Country music loves its specifics: the truck, the bar, the bottle, the old flame still burning in the rearview mirror. Emo classics do the same thing, they just swap out a few: the basement show, the club, the ex who’s probably kissing someone else right now.

When Kelly covered “Dammit,” Blink-182’s bratty teenage anthem of growing pains, he didn’t just slow it down. He exposed it. The words hit harder. “Well, I guess this is growing up” becomes a quiet gut punch instead of a sneering shrug. And “Teenage Dirtbag”? It’s no longer a somewhat goofy anthem. It’s lonely and longing, the sound of a misfit who never quite grew out of that feeling.
Dirt Emo and the Art of Transformation
With Dirt Emo Vol. 2, Kelly is pulling the thread even further. His cover of “Complicated” (with Annie DiRusso) slows down Avril Lavigne’s pop-punk angst and turns it into something weightier. The original was all frustration, eye rolls, and teenage rebellion. Kelly’s version is weary. It stretches out. The anger softens into understanding. “Complicated was always a banger,” he said. “Especially when you’re an angsty teen at the local swim club, fantasizing a relationship with the lifeguard who’s older than you.”
But that’s what Dirt Emo does. It doesn’t just cover songs; it time-travels through them. It takes songs we thought we understood and gives them back to us, changed. The teenage tantrum in “Complicated” turns into a knowing sigh. The reckless abandon in “Dammit” becomes something softer, a realization rather than a rebellion.

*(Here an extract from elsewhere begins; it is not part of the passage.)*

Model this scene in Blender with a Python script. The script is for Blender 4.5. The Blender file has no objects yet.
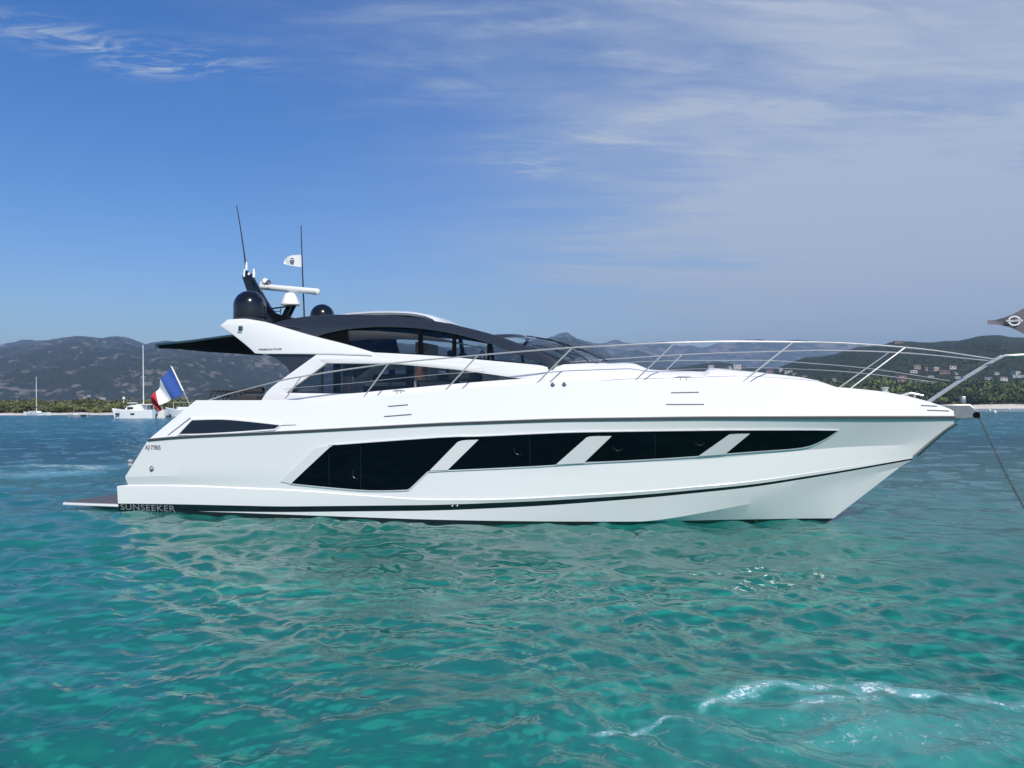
import bpy, bmesh, math, random
import numpy as np
from mathutils import Vector, Matrix
from mathutils.bvhtree import BVHTree

random.seed(7)
rng = np.random.default_rng(11)
scene = bpy.context.scene
COL = scene.collection
R = math.radians

# ------------------------------------------------------------------ camera
FPX = 769.0                       # focal length of the phone's main lens, in picture widths of 1024
CAM_H = 2.6                       # the photographer stands on another boat
PITCH, ROLL = 1.654, 0.19
cam_data = bpy.data.cameras.new('camera')
cam_data.sensor_width = 36.0
cam_data.lens = FPX * 36.0 / 1024.0
cam_data.clip_start, cam_data.clip_end = 0.1, 60000.0
cam = bpy.data.objects.new('camera', cam_data)
COL.objects.link(cam)
CAM_ROT = Matrix.Rotation(R(90 + PITCH), 4, 'X') @ Matrix.Rotation(R(-ROLL), 4, 'Z')
cam.matrix_world = Matrix.Translation((0, 0, CAM_H)) @ CAM_ROT
scene.camera = cam

# ------------------------------------------------------------------ light
SUN_DIR = Vector((0.25, -0.71, 0.655)).normalized()      # towards the sun
SUN_EL = math.asin(SUN_DIR.z)
SUN_AZ = math.atan2(SUN_DIR.x, SUN_DIR.y)
world = bpy.data.worlds.new('World')
scene.world = world
world.use_nodes = True
wn, wl = world.node_tree.nodes, world.node_tree.links
wn.clear()
SKY_STRENGTH = 0.104


def wnode(t, **kw):
    n = wn.new(t)
    for k, v in kw.items():
        setattr(n, k, v)
    return n


def wmath(op, a, b=None, clamp=False):
    n = wnode('ShaderNodeMath', operation=op, use_clamp=clamp)
    for i, v in enumerate((a, b)):
        if v is None:
            continue
        if isinstance(v, (int, float)):
            n.inputs[i].default_value = v
        else:
            wl.new(v, n.inputs[i])
    return n.outputs[0]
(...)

The Beauty in Being Broken
Kelly’s whole career has been about taking pain and making it into something worth singing about. Dying Star was full of the wreckage of addiction. Shape & Destroy was the long, slow climb out. The Weakness wrestled with heartbreak and his own past, searching for grace in the wreckage. Together, they are all Dirt Emo. The musical equivalent of accepting that you’ll never outrun heartbreak, pain, or regret, but can learn to live with it.
“I think there’s something really special about the way these songs make you feel, no matter when you hear them,” Kelly reflects on his covers. The songs that gave us life at sixteen still hit at twenty-nine, and they’ll still hit at forty-five, at sixty. The heartbreak changes shape, but it never really disappears.
And that’s why Dirt Emo works. It reminds us that all the things we tried to grow out of, the melodrama, the unfiltered sadness, the messy, desperate longing, were never childish at all. They were just honest.
Because Dirt Emo isn’t a genre, it’s a feeling. And it’s sonic proof that those emotions never faded. They just found a new way to sing.
Kelly’s Dirt Emo, Vol. 2 releases on March 14th.